Noch heute wird kommunistische Ideologie in den Schulen und Universitäten unterrichtet. Das Interesse der Chinesen an den Religionen ist dennoch groß. Gerade unter Akademikern sind viele am Christentum und an der Bibel interessiert. Das fällt nicht nur durch die gestiegene Zahl an Veröffentlichungen nichtchristlicher Wissenschaftler zur christlichen Theologie auf, sondern auch durch die Besucherzahlen in Kirchen an Hochfesten wie Weihnachten: Manche Gemeinden geben inzwischen Eintrittskarten aus, um den Andrang an neugierigen Besuchern regulieren zu können.

Die Verhandlungen zwischen dem Heiligen Stuhl und der chinesischen Regierung laufen weiter – und befinden sich laut Erzbischof Ludwig Schick in einer sehr wichtigen Phase. "Es geht um wesentliche Fragen zur Einheit der Kirche und ihrer Freiheit", so der Vorsitzende der Kommission Weltkirche der Deutschen Bischofskonferenz im Vorfeld des Gebetstags.

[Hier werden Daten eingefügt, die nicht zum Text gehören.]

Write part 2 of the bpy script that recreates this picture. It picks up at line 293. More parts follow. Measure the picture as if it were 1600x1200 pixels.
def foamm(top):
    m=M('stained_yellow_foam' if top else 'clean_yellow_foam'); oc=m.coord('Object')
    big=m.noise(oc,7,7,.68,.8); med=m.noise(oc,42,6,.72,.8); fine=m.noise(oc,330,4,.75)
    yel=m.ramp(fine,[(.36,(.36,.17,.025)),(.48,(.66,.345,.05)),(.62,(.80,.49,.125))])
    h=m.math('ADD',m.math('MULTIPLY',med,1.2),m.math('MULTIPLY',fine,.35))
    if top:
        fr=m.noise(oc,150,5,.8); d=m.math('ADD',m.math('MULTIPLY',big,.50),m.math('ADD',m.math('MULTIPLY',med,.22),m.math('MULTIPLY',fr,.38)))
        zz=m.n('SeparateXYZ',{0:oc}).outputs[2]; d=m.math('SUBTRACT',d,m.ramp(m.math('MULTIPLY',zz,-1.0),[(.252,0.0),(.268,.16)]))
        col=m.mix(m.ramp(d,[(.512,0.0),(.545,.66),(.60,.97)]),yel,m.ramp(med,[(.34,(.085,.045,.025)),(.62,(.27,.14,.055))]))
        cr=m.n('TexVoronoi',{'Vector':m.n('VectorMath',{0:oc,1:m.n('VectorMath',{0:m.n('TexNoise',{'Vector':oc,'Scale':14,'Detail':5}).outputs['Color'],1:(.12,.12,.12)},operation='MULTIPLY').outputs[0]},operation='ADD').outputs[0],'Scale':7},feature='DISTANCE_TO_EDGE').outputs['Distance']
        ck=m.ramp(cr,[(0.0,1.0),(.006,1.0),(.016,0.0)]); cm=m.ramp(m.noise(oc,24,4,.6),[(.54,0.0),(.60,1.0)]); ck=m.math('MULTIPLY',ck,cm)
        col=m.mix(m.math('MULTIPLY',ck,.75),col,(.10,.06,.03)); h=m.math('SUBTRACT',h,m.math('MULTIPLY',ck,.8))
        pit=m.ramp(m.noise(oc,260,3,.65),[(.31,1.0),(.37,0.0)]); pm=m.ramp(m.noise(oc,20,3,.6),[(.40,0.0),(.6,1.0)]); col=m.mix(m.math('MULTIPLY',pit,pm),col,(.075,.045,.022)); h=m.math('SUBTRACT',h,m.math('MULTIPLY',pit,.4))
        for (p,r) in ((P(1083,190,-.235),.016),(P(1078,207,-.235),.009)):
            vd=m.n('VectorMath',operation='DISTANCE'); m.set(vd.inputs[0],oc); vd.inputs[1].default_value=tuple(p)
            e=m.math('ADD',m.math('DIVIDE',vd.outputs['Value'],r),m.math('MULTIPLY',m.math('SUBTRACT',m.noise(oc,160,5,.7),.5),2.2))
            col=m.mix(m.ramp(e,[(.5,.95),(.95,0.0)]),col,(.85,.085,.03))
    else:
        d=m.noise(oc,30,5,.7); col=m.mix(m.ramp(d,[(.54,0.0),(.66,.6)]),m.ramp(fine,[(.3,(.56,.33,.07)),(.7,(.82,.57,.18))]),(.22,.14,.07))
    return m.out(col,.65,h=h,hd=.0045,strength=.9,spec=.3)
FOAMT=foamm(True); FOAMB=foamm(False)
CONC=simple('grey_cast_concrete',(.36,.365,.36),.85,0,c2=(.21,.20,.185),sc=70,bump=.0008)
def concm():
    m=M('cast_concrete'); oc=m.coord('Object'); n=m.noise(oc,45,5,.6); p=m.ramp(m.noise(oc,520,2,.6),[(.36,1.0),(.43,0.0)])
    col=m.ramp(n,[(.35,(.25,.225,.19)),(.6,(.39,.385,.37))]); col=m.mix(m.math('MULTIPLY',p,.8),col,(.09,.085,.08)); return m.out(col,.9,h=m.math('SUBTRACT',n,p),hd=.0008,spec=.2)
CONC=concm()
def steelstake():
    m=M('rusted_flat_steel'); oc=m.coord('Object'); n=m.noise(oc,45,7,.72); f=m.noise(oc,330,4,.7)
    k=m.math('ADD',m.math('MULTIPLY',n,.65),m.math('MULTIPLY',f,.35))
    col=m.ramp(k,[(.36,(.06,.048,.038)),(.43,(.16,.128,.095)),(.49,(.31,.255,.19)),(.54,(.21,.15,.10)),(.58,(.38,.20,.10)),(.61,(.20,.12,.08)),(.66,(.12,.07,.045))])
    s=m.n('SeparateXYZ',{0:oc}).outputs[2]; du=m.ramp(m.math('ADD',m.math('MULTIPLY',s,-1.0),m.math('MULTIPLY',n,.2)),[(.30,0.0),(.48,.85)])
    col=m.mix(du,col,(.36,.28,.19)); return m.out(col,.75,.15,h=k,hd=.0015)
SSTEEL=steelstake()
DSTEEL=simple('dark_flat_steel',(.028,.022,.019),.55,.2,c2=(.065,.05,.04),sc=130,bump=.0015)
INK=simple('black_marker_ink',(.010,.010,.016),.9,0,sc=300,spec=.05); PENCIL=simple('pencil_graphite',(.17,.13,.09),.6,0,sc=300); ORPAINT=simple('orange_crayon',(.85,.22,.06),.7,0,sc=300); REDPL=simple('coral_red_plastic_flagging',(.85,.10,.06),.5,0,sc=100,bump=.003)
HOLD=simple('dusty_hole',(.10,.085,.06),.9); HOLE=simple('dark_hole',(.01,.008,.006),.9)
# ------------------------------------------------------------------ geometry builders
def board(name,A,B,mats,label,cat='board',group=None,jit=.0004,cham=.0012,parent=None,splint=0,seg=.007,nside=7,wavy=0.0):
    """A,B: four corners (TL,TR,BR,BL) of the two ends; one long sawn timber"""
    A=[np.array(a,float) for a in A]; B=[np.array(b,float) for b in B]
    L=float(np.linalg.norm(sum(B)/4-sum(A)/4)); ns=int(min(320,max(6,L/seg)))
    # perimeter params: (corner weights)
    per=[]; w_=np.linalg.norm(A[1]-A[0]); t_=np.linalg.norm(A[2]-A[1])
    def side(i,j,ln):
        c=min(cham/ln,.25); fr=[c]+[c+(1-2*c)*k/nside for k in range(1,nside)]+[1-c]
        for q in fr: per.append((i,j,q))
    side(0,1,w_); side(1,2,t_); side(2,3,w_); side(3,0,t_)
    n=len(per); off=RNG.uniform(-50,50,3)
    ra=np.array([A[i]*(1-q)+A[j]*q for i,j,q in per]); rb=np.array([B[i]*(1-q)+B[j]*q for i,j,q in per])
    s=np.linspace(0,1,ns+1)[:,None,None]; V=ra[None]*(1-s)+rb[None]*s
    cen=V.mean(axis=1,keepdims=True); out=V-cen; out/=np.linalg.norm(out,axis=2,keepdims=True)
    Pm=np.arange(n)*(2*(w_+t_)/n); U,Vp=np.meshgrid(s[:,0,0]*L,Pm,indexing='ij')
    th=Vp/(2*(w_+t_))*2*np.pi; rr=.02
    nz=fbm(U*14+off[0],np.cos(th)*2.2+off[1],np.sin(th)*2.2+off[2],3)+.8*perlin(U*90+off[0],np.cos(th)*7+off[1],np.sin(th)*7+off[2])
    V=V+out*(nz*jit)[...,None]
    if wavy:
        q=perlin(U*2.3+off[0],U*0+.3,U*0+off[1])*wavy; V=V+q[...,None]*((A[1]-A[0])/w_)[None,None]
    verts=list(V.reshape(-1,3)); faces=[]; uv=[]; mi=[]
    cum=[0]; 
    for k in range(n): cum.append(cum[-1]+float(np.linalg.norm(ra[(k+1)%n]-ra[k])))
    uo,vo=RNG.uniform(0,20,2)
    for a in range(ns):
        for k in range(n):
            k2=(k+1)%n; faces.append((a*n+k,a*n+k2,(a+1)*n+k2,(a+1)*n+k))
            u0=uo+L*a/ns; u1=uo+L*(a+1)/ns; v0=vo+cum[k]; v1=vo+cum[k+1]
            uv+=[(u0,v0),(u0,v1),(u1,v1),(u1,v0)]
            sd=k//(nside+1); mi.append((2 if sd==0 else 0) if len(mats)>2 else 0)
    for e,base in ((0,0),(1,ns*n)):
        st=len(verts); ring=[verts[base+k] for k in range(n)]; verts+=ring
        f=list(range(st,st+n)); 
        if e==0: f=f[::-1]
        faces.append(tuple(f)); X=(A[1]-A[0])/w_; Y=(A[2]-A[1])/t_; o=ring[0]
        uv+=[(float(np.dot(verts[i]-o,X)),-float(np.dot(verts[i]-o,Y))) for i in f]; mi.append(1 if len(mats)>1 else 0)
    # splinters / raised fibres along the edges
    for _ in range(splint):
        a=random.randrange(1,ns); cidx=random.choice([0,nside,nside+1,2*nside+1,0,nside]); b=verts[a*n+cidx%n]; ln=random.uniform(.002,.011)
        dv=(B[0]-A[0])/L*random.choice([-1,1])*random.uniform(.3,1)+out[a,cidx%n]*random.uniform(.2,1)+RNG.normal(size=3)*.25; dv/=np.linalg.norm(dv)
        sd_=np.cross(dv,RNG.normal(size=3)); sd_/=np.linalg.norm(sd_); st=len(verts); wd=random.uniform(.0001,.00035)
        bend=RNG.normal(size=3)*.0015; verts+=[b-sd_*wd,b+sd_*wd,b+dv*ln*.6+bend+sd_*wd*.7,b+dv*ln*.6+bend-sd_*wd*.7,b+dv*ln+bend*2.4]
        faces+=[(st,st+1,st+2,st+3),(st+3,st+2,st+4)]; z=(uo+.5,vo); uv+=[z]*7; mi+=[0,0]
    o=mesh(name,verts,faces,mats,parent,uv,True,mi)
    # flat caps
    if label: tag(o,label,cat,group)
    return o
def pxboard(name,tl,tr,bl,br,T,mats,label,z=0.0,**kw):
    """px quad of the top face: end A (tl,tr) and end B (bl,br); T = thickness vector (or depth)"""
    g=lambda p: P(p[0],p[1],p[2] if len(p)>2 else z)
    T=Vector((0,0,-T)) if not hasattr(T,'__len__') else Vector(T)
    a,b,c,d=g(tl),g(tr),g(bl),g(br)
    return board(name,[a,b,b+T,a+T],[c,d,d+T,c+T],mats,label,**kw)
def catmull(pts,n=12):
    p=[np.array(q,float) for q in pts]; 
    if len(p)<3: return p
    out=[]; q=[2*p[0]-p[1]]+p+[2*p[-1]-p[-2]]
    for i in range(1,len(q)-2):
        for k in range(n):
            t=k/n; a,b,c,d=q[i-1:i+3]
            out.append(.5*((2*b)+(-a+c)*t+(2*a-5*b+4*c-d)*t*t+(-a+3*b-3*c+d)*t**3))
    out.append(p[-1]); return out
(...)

Es sei dem Papst aufgetragen, die Einheit der Kirche zu wahren und zu garantieren. "Deshalb fordert das Kirchenrecht, dass der Nachfolger des heiligen Petrus alle Bischöfe auf der ganzen Erde frei ernennen und mit allen Ortskirchen ungehindert kommunizieren kann." Ein Konsens zeichne sich offenbar bei den Bischofsernennungen ab. Zu den offenen Punkten gehörten der Umgang mit den mehr als 30 gültig geweihten katholischen Bischöfen in China, denen die staatliche Anerkennung fehlt, und die Frage, wie mit den Bischöfen verfahren werde, die ohne Zustimmung Roms geweiht wurden, so Schick.